Tuesday, September 30, 2008

start bailing

Suppose you and a recent acquaintance rob a bank together. The cops now have you both in separate interrogation rooms. You’ve figured out that they don’t have enough evidence to get you on the robbery charge, but can probably put you away for a couple years on some minor count. The swarthy interrogator waddles into the room and glares at you. “Look,” he says, “we know you two did it. But if you agree to testify that your accomplice was the real perpetrator, we’ll let you go free.”

At first you hesitate, unsure if you should take the deal and condemn your accomplice to a much longer term than would be assigned if you stay quiet. But then you realize that they’re probably right now offering the exact same deal to your accomplice – and if your accomplice takes the deal and you don’t, then you will be the one going away for many years. But, oh yeah, if you both rat each other out, then that will give the cops enough evidence to put you both away for at least a few years.

As many readers know, what I’ve just described is the quintessential prisoner’s dilemma. This structure is common to many social problems. The basic idea is that if all members of a group cooperate, they will achieve some mutually beneficial end. However, a member who defects from the group can expect to achieve a much greater personal benefit, at the expense of the group as a whole. There is then a very strong incentive to not be the sucker who gets left holding the bag when a defector ruins the cooperative project. But if everyone defects, then things turn out pretty badly for everyone. Still, given the expected payoffs, it is usually rational for any individual member to defect.
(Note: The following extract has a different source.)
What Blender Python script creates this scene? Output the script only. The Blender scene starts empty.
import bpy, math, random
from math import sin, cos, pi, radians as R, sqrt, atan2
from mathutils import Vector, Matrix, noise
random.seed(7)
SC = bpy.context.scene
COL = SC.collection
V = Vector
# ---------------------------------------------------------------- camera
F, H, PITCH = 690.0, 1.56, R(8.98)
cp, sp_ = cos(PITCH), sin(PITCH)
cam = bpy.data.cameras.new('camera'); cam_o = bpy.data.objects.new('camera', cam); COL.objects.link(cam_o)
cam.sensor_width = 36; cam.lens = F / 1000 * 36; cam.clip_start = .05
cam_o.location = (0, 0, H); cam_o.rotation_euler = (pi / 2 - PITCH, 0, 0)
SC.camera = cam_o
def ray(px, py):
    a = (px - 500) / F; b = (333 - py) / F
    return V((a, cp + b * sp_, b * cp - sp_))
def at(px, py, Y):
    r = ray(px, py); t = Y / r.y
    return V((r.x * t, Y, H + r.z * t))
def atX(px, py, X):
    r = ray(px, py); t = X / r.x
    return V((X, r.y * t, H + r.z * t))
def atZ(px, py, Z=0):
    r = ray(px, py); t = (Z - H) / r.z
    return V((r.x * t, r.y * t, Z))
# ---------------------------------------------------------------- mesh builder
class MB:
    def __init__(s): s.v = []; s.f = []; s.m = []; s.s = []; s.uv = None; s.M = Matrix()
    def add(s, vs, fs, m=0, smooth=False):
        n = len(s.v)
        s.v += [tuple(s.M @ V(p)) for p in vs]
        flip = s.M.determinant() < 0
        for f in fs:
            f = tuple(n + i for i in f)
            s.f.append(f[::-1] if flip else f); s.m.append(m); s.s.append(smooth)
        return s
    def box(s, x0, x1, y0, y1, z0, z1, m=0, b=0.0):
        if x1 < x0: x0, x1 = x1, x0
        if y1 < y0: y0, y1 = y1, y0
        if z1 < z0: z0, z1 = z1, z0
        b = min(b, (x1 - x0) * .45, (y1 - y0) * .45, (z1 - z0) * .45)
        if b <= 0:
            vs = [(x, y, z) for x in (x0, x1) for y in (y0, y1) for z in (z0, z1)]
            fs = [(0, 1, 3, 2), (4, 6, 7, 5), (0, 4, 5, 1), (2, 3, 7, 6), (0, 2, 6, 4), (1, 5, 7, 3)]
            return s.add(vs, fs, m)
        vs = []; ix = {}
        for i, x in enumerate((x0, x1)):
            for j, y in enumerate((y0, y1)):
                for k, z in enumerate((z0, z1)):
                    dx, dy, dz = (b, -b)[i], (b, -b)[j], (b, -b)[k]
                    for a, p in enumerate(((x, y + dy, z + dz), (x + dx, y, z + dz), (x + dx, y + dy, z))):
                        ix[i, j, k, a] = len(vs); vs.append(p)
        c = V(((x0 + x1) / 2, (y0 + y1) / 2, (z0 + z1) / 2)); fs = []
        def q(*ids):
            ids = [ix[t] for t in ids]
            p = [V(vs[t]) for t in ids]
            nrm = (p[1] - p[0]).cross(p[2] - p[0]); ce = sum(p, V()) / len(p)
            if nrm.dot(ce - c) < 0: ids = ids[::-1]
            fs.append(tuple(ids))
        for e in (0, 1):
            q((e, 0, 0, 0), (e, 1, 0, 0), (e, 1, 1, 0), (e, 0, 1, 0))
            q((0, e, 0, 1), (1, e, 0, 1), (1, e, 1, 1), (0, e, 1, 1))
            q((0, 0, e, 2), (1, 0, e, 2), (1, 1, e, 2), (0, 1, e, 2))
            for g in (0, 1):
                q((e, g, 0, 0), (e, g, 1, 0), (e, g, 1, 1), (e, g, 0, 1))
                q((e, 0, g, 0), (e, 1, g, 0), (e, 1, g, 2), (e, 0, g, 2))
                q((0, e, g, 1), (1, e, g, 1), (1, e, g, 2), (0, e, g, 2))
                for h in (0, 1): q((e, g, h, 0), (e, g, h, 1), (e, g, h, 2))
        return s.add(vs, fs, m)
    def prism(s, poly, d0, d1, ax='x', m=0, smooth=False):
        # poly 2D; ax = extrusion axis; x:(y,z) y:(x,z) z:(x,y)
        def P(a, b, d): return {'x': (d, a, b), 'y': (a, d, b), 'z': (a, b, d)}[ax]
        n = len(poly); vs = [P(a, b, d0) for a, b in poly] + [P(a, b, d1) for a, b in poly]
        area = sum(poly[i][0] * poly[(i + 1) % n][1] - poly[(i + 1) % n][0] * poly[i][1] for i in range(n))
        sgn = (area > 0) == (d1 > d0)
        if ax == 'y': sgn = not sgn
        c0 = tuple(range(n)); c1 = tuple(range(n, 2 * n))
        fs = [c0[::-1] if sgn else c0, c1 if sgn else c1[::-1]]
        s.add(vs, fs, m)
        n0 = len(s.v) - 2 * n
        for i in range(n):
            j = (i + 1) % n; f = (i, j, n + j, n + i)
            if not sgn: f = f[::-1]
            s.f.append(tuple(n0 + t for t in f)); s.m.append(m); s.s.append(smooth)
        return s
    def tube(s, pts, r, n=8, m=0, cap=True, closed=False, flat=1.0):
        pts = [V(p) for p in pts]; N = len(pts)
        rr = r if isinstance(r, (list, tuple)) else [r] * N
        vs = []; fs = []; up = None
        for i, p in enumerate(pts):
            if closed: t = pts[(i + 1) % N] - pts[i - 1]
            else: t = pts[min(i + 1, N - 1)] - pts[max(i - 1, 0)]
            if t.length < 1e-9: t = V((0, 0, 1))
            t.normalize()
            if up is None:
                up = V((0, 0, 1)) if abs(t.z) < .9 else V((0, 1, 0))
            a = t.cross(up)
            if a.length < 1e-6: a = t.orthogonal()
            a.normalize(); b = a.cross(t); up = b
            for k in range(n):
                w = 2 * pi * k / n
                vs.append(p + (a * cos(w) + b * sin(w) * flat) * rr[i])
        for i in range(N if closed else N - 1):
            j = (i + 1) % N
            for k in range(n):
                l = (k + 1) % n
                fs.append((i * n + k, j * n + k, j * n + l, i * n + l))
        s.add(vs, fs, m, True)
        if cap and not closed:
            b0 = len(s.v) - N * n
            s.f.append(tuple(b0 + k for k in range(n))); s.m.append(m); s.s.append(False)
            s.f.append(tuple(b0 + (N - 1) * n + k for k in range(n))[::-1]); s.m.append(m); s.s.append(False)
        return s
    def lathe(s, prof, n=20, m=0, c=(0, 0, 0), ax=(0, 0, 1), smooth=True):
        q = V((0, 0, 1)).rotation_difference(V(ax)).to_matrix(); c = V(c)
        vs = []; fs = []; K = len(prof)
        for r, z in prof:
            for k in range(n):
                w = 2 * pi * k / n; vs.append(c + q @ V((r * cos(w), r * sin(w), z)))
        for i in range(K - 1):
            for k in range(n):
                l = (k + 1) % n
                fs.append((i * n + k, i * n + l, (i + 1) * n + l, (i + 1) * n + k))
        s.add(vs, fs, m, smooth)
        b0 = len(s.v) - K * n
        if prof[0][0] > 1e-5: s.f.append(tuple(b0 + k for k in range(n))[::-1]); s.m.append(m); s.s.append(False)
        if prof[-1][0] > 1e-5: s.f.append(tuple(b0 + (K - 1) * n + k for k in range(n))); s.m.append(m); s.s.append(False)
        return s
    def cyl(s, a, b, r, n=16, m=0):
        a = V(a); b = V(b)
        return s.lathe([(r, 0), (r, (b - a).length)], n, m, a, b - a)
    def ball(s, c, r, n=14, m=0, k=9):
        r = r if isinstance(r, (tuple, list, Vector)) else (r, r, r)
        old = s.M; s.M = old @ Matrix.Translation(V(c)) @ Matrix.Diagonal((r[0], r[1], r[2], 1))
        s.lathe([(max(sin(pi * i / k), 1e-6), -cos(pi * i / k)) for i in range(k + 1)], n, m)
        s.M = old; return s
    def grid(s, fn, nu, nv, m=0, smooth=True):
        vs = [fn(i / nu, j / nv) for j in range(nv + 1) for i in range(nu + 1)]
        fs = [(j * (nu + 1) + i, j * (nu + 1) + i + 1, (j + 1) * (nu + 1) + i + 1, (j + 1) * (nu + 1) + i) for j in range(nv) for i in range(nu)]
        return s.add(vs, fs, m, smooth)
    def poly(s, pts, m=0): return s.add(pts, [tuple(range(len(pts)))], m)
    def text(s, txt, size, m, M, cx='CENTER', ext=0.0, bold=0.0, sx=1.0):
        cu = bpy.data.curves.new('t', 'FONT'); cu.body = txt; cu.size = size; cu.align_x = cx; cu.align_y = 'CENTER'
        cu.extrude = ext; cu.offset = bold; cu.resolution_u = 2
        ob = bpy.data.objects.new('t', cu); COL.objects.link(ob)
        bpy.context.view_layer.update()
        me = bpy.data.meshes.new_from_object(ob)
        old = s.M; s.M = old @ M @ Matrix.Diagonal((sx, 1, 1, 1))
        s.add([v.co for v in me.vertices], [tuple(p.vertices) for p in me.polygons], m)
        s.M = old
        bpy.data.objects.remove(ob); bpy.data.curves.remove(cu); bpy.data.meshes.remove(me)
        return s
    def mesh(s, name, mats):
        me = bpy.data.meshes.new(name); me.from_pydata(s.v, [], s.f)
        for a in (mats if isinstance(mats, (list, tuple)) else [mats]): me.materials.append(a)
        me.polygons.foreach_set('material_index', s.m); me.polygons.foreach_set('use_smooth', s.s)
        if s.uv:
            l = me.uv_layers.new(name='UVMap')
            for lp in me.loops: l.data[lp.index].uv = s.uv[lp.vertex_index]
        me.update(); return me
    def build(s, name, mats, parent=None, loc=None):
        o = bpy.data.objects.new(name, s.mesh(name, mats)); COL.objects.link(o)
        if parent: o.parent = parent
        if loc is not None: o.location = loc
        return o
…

Today’s failure of the economic bailout bill was a result of prisoner’s dilemma psychology. This prison has 435 inmates, each of whom will face her or his constituents in a few short weeks. Here’s what happened. The bailout bill is extremely unpopular; apparently constituent calls to congressional offices have run 100-to-1 against it. If you’re an incumbent congresscritter facing a tough reelection bid, you really don’t want to be caught voting for this bill. You can just imagine your opponent’s TV ads already: “The incumbent voted to give $700 billion of your money to greedy Wall Street pigs who have already spent it on hookers and blow. Think of how many celebrity magazines you could have bought with that $700 billion! Vote Opponent!” This would be a disaster.

On the other hand, if everyone in Congress votes against the bill and it fails, then the economy will collapse – which is also not a great thing to have on your record while running for reelection. Even if you do win, your congressional pension will be of limited use in our Mad Max future, with its barter economy and roving bands of glassy-eyed marauders.

Of course, what you really want is to be a lone defector, or at least among a small group of defectors. See, you want the bill to pass, so that there is still an economy next week. But you also want to vote against the bill, so that you can tell your constituents you hate rich people as much as they do. An ideal solution is that enough of your idiot colleagues vote for the bill to ensure its passage, while you run against it in your home district. And above all, you don’t want to be the stupid sap who votes for the bill when you could have gotten away with opposing it! What are you, a moron?

Hence the bill’s failure today: too many defectors, not enough cooperators. Want some empirical confirmation of the prisoner’s dilemma explanation? Of the 15 incumbent House members on the Washington Post’s ‘most threatened seats’ list, two-thirds voted against the bill. And among the 27 House members who are running unopposed this year? The exact opposite: two-thirds voted for the bailout. (Among unchallenged incumbent Republicans, Ron Paul is here the sole grumpy exception that proves the rule.)

But all is not lost. There will be another vote later this week, in which we will see the power of the iterated prisoner’s dilemma. This is a variant in which the dilemma is repeated – but only after the cooperators have some chance to punish those who defected the first time round. Expect to see Nancy Pelosi taking away lucrative committee seats from uncooperative Democrats. Who knows what horrors John Boehner may have in store for his recalcitrant partisans. The bill will pass. This economy is too big to fail!